--- Start ---

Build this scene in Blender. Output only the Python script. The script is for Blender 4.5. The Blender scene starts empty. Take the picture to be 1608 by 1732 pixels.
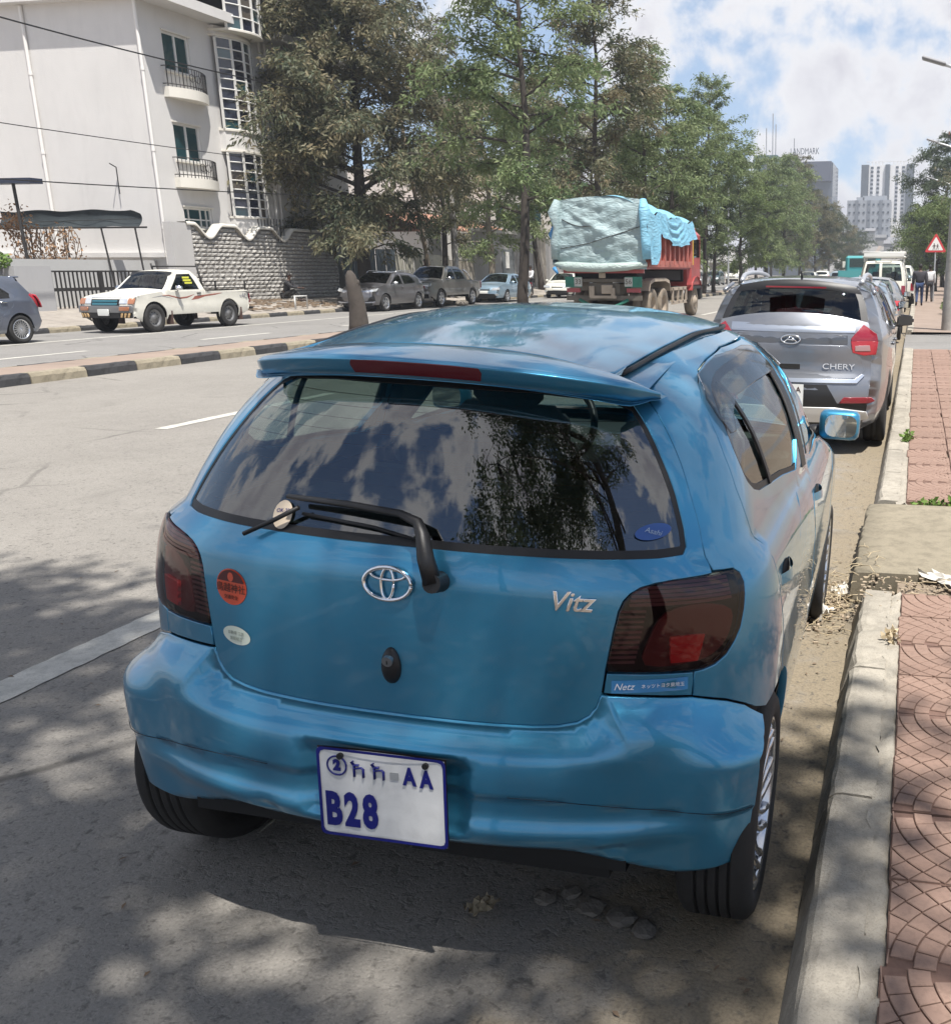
import bpy, bmesh, math, random
import numpy as np
from mathutils import Vector, Matrix
from mathutils.geometry import delaunay_2d_cdt
R = math.radians
scn = bpy.context.scene
COL = scn.collection
random.seed(7)

# ---------------------------------------------------------------- camera
cam_d = bpy.data.cameras.new('camera')
cam = bpy.data.objects.new('camera', cam_d); COL.objects.link(cam)
cam_d.sensor_fit = 'VERTICAL'; cam_d.sensor_height = 36.0
cam_d.lens = 36.0*1660/1732
cam_d.shift_x = (804-1210)/1732; cam_d.shift_y = (880-866)/1732
cam_d.clip_start = .05; cam_d.clip_end = 6000
cam.location = (0, 0, 1.61)
YAW, PITCH = .196, .250
fwd = Vector((-math.sin(YAW)*math.cos(PITCH), math.cos(YAW)*math.cos(PITCH), -math.sin(PITCH)))
cam.rotation_euler = fwd.to_track_quat('-Z', 'Y').to_euler()
scn.camera = cam

# ---------------------------------------------------------------- sun and sky
SUN = Vector((.31, -.28, 1)).normalized()
sun_d = bpy.data.lights.new('sun', 'SUN'); sun_d.energy = 4.6; sun_d.angle = R(.53); sun_d.color = (1, .955, .89)
sun = bpy.data.objects.new('sun', sun_d); COL.objects.link(sun)
sun.rotation_euler = SUN.to_track_quat('Z', 'Y').to_euler(); sun.location = SUN*60
world = bpy.data.worlds.new('World'); scn.world = world; world.use_nodes = True
wt = world.node_tree; wt.nodes.clear()
def wn(t, **k):
    n = wt.nodes.new(t)
    for a, b in k.items(): setattr(n, a, b)
    return n
def wl(a, b): wt.links.new(a, b)
sky = wn('ShaderNodeTexSky', sky_type='NISHITA', sun_disc=False)
sky.sun_elevation = math.asin(SUN.z); sky.sun_rotation = math.atan2(SUN.x, SUN.y)
sky.altitude = 2300; sky.air_density = 1.0; sky.dust_density = .6; sky.ozone_density = 1.2
tc = wn('ShaderNodeTexCoord')
sep = wn('ShaderNodeSeparateXYZ'); wl(tc.outputs['Generated'], sep.inputs[0])
def wm(op, a, b=None, c=None):
    n = wn('ShaderNodeMath', operation=op)
    for i, v in enumerate((a, b, c)):
        if v is None: continue
        if isinstance(v, (int, float)): n.inputs[i].default_value = v
        else: wl(v, n.inputs[i])
    return n.outputs[0]
def wramp(x, a, b):
    n = wn('ShaderNodeMapRange', interpolation_type='SMOOTHSTEP'); wl(x, n.inputs[0])
    n.inputs[1].default_value = a; n.inputs[2].default_value = b
    return n.outputs[0]
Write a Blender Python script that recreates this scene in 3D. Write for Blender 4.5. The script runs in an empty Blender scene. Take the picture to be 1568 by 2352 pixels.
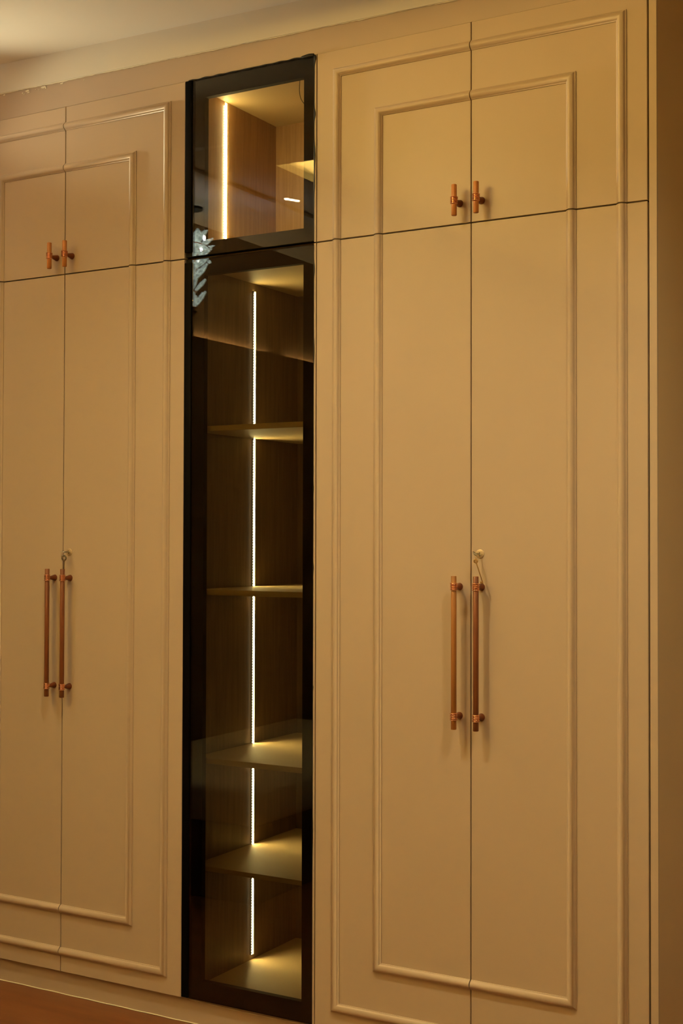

--- End ---

Above are records with pictures; repeat the records exactly and leave the pictures out.

### The solution:
Build this scene in Blender. Output only the Python script. The script is for Blender 4.5. The Blender scene starts empty. Take the picture to be 1608 by 1732 pixels.
import bpy, bmesh, math, random
import numpy as np
from mathutils import Vector, Matrix
from mathutils.geometry import delaunay_2d_cdt
R = math.radians
scn = bpy.context.scene
COL = scn.collection
random.seed(7)

# ---------------------------------------------------------------- camera
cam_d = bpy.data.cameras.new('camera')
cam = bpy.data.objects.new('camera', cam_d); COL.objects.link(cam)
cam_d.sensor_fit = 'VERTICAL'; cam_d.sensor_height = 36.0
cam_d.lens = 36.0*1660/1732
cam_d.shift_x = (804-1210)/1732; cam_d.shift_y = (880-866)/1732
cam_d.clip_start = .05; cam_d.clip_end = 6000
cam.location = (0, 0, 1.61)
YAW, PITCH = .196, .250
fwd = Vector((-math.sin(YAW)*math.cos(PITCH), math.cos(YAW)*math.cos(PITCH), -math.sin(PITCH)))
cam.rotation_euler = fwd.to_track_quat('-Z', 'Y').to_euler()
scn.camera = cam

# ---------------------------------------------------------------- sun and sky
SUN = Vector((.31, -.28, 1)).normalized()
sun_d = bpy.data.lights.new('sun', 'SUN'); sun_d.energy = 4.6; sun_d.angle = R(.53); sun_d.color = (1, .955, .89)
sun = bpy.data.objects.new('sun', sun_d); COL.objects.link(sun)
sun.rotation_euler = SUN.to_track_quat('Z', 'Y').to_euler(); sun.location = SUN*60
world = bpy.data.worlds.new('World'); scn.world = world; world.use_nodes = True
wt = world.node_tree; wt.nodes.clear()
def wn(t, **k):
    n = wt.nodes.new(t)
    for a, b in k.items(): setattr(n, a, b)
    return n
def wl(a, b): wt.links.new(a, b)
sky = wn('ShaderNodeTexSky', sky_type='NISHITA', sun_disc=False)
sky.sun_elevation = math.asin(SUN.z); sky.sun_rotation = math.atan2(SUN.x, SUN.y)
sky.altitude = 2300; sky.air_density = 1.0; sky.dust_density = .6; sky.ozone_density = 1.2
tc = wn('ShaderNodeTexCoord')
sep = wn('ShaderNodeSeparateXYZ'); wl(tc.outputs['Generated'], sep.inputs[0])
def wm(op, a, b=None, c=None):
    n = wn('ShaderNodeMath', operation=op)
    for i, v in enumerate((a, b, c)):
        if v is None: continue
        if isinstance(v, (int, float)): n.inputs[i].default_value = v
        else: wl(v, n.inputs[i])
    return n.outputs[0]
def wramp(x, a, b):
    n = wn('ShaderNodeMapRange', interpolation_type='SMOOTHSTEP'); wl(x, n.inputs[0])
    n.inputs[1].default_value = a; n.inputs[2].default_value = b
    return n.outputs[0]
Write a Blender Python script that recreates this scene in 3D. Write for Blender 4.5. The script runs in an empty Blender scene. Take the picture to be 1568 by 2352 pixels.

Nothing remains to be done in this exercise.